▶ _DESCRIPTION OF THE TASK_
Exactly as written, write out the lines below from the first to the one containing "simple('mirror_glass', (.10, .11, .12), .08, .8)", inclusive. Pictures do not belong in the copy.

##### STORED RECORDS

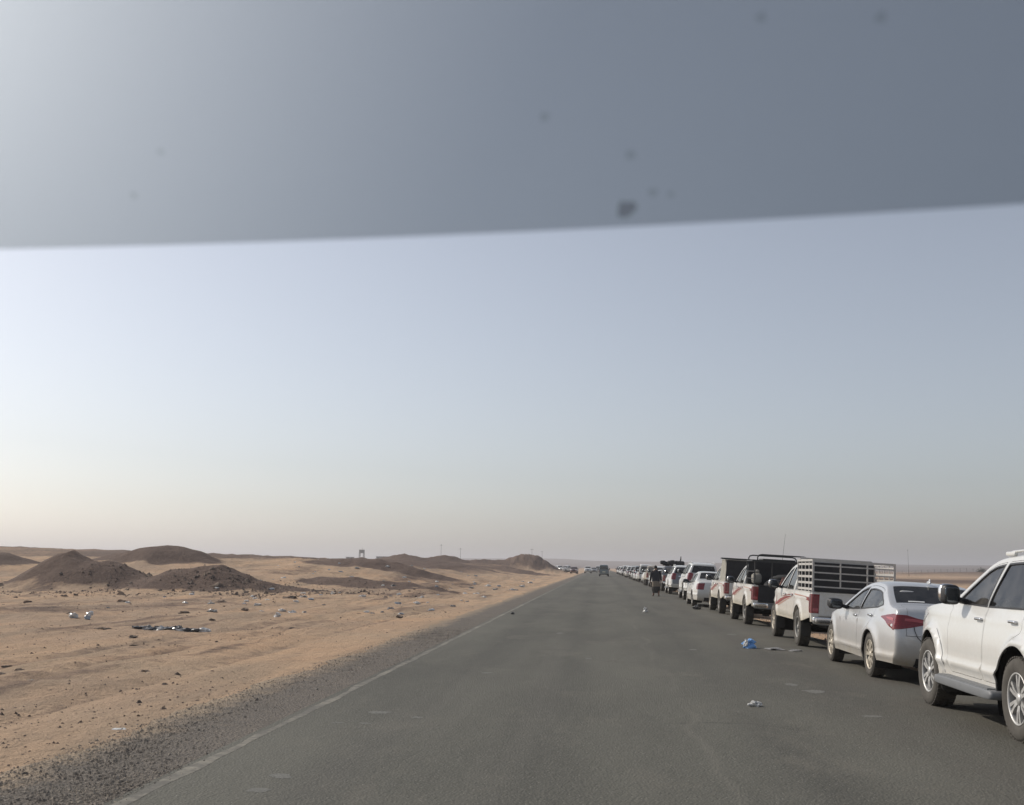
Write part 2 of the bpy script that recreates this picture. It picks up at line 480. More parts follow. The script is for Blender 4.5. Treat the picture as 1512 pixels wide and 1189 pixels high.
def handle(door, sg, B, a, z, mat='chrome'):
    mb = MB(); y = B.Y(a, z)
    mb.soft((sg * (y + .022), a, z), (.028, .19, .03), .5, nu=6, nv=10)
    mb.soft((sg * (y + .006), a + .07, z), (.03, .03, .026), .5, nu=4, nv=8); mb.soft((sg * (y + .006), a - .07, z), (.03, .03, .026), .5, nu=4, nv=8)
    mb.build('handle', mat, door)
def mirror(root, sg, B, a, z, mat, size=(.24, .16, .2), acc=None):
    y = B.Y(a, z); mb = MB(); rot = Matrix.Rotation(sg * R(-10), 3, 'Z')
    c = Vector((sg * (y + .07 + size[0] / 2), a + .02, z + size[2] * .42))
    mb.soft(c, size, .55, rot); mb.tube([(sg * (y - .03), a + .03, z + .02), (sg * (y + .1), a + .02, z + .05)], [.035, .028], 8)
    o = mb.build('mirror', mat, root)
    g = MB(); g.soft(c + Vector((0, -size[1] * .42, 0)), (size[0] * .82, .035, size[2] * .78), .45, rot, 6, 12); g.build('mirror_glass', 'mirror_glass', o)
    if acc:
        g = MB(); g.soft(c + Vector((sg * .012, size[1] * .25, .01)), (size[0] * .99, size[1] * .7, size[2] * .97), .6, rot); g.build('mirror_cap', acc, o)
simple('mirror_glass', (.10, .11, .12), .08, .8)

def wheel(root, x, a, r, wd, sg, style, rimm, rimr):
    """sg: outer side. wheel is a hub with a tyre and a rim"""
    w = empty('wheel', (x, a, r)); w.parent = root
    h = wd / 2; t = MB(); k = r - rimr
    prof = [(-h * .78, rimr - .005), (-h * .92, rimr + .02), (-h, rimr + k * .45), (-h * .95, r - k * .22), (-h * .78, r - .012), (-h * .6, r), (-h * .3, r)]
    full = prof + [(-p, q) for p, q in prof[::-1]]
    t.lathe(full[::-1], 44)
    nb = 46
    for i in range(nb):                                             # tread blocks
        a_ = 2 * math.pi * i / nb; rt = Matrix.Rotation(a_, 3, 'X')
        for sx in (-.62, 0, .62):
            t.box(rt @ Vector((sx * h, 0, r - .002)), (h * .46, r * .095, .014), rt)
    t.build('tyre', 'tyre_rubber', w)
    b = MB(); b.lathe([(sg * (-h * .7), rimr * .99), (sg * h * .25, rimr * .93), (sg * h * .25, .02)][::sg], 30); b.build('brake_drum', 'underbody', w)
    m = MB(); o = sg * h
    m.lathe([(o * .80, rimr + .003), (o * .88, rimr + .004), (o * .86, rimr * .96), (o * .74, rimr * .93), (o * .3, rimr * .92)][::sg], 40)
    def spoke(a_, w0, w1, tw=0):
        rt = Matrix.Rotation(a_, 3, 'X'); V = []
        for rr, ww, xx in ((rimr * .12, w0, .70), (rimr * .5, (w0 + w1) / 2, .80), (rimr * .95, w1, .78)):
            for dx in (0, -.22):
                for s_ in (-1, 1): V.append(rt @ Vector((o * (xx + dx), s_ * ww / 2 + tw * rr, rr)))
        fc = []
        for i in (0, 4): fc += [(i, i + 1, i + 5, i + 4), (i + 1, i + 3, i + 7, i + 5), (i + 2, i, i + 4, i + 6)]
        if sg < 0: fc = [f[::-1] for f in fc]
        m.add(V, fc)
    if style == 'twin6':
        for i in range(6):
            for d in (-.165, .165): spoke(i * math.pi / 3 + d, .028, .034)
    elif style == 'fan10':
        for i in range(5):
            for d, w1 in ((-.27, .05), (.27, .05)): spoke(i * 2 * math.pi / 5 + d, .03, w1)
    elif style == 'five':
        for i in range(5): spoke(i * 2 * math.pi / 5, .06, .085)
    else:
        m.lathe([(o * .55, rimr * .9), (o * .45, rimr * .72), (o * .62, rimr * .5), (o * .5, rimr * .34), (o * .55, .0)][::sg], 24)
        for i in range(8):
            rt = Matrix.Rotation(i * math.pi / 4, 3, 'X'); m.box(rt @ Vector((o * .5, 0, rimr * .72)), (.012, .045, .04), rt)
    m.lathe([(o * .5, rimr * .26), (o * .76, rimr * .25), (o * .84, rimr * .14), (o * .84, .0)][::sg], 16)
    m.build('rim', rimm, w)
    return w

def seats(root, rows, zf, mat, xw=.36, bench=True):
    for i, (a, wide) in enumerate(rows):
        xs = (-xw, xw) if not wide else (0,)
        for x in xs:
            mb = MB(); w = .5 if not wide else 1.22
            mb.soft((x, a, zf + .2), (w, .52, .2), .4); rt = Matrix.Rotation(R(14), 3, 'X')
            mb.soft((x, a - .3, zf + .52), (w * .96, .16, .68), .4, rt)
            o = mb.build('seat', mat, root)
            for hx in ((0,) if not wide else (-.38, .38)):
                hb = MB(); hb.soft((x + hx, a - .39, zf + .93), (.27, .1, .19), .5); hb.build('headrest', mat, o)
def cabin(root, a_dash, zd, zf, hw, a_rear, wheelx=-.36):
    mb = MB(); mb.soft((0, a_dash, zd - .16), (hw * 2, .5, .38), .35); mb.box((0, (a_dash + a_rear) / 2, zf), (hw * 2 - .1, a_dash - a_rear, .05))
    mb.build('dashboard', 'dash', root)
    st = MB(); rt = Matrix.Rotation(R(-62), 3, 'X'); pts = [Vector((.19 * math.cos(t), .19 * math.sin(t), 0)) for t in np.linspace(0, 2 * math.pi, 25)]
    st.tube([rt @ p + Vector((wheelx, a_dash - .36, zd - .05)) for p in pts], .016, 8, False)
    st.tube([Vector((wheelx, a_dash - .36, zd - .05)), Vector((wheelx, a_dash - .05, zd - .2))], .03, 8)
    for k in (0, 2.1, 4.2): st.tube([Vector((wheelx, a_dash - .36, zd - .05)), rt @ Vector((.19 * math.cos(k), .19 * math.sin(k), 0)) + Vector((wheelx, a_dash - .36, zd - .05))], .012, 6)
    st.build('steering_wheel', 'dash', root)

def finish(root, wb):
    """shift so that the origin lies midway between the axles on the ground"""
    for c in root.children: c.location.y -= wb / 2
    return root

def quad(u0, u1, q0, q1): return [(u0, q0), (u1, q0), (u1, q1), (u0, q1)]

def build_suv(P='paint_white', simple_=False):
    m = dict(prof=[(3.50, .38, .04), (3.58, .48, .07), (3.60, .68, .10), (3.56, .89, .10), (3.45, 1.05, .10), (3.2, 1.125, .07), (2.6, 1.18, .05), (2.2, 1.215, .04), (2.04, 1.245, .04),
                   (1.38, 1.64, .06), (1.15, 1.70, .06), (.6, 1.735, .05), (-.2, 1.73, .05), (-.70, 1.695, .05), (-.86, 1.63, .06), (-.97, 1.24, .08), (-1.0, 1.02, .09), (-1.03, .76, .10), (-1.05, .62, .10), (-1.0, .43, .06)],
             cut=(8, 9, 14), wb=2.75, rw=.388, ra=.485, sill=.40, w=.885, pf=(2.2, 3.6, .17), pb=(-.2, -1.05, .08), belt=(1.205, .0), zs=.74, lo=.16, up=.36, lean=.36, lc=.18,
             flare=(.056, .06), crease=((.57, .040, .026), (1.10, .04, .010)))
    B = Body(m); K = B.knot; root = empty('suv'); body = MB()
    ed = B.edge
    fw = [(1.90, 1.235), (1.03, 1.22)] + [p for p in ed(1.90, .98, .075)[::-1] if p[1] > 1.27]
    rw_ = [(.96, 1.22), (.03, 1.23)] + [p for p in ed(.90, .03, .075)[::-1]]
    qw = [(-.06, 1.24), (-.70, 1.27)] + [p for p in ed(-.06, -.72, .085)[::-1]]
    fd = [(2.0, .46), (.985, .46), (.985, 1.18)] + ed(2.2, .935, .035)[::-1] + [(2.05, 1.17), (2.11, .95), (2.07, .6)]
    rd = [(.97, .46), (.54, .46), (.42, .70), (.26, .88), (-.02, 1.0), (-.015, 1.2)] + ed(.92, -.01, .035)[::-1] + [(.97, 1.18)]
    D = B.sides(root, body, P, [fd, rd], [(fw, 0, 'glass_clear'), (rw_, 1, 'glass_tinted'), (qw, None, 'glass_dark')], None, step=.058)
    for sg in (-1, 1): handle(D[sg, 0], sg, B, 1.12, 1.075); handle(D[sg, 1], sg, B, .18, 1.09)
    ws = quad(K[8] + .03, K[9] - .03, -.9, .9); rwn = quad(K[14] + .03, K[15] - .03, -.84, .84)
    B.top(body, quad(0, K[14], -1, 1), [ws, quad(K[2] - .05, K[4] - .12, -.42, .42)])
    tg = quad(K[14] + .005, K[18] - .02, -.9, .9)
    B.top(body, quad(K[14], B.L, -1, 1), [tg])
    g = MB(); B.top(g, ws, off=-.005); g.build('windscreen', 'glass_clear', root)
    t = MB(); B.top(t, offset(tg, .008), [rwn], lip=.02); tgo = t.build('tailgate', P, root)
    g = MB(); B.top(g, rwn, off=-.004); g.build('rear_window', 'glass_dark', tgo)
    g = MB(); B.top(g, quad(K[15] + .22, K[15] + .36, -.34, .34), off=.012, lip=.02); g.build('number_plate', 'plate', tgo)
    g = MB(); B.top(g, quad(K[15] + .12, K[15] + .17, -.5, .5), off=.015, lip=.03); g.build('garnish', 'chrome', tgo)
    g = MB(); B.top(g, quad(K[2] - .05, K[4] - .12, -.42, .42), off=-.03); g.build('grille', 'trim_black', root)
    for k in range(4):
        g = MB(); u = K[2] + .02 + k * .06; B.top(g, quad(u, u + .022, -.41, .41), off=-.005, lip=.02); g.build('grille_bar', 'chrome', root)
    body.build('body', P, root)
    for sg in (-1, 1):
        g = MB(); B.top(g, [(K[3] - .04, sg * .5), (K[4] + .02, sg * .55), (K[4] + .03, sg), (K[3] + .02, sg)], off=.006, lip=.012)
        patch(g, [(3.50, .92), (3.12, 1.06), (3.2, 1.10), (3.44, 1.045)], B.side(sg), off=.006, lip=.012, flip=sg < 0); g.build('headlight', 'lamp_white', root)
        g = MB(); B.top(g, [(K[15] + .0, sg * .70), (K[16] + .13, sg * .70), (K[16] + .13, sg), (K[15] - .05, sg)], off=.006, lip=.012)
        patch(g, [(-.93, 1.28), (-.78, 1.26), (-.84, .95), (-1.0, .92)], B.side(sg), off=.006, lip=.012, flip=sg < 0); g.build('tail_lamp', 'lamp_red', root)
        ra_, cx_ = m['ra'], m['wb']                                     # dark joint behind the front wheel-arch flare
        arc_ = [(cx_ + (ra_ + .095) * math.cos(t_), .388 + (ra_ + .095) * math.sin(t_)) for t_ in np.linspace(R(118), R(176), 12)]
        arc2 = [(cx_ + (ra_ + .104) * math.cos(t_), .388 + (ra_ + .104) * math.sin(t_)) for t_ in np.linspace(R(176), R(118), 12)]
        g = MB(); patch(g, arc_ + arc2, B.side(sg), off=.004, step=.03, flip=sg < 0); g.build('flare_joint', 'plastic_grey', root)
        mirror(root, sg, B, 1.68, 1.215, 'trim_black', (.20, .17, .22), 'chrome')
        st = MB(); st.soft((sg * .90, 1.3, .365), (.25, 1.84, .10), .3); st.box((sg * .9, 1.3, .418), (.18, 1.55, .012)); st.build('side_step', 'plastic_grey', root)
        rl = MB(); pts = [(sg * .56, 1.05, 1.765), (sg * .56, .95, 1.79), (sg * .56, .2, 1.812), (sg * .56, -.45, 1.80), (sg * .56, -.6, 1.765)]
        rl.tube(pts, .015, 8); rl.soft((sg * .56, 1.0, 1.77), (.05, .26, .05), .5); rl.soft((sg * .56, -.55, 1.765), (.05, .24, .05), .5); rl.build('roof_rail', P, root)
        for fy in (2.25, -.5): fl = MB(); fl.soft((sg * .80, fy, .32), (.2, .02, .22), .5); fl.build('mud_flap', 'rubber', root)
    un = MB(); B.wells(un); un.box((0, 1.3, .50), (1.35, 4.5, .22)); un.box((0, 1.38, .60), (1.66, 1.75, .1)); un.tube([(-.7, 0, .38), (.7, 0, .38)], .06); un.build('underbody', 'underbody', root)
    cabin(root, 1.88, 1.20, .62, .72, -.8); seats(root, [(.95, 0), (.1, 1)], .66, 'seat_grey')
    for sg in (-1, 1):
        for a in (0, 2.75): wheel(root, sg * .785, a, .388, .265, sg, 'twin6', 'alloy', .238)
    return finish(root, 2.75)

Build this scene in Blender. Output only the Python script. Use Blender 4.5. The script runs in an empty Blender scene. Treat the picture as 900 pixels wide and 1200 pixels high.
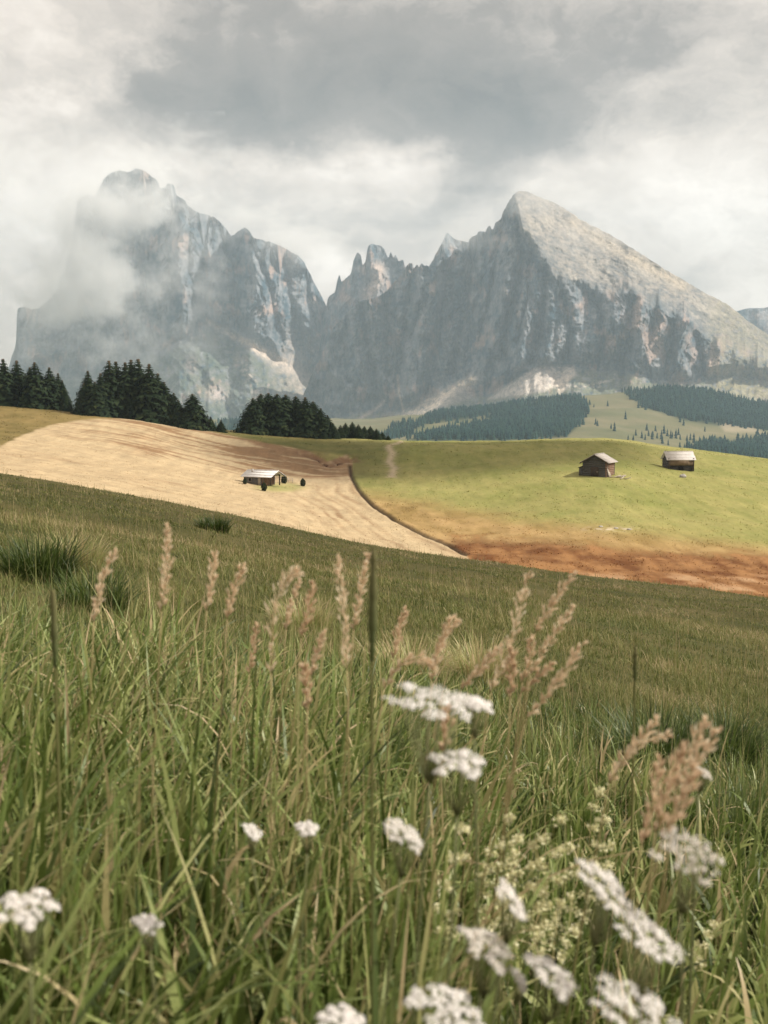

##########

▶ _TASK SOLUTION_
Write part 2 of the bpy script that recreates this picture. It picks up at line 480. More parts follow. The script is for Blender 4.5. Treat the picture as 1512 pixels wide and 1189 pixels high.
def handle(door, sg, B, a, z, mat='chrome'):
    mb = MB(); y = B.Y(a, z)
    mb.soft((sg * (y + .022), a, z), (.028, .19, .03), .5, nu=6, nv=10)
    mb.soft((sg * (y + .006), a + .07, z), (.03, .03, .026), .5, nu=4, nv=8); mb.soft((sg * (y + .006), a - .07, z), (.03, .03, .026), .5, nu=4, nv=8)
    mb.build('handle', mat, door)
def mirror(root, sg, B, a, z, mat, size=(.24, .16, .2), acc=None):
    y = B.Y(a, z); mb = MB(); rot = Matrix.Rotation(sg * R(-10), 3, 'Z')
    c = Vector((sg * (y + .07 + size[0] / 2), a + .02, z + size[2] * .42))
    mb.soft(c, size, .55, rot); mb.tube([(sg * (y - .03), a + .03, z + .02), (sg * (y + .1), a + .02, z + .05)], [.035, .028], 8)
    o = mb.build('mirror', mat, root)
    g = MB(); g.soft(c + Vector((0, -size[1] * .42, 0)), (size[0] * .82, .035, size[2] * .78), .45, rot, 6, 12); g.build('mirror_glass', 'mirror_glass', o)
    if acc:
        g = MB(); g.soft(c + Vector((sg * .012, size[1] * .25, .01)), (size[0] * .99, size[1] * .7, size[2] * .97), .6, rot); g.build('mirror_cap', acc, o)
simple('mirror_glass', (.10, .11, .12), .08, .8)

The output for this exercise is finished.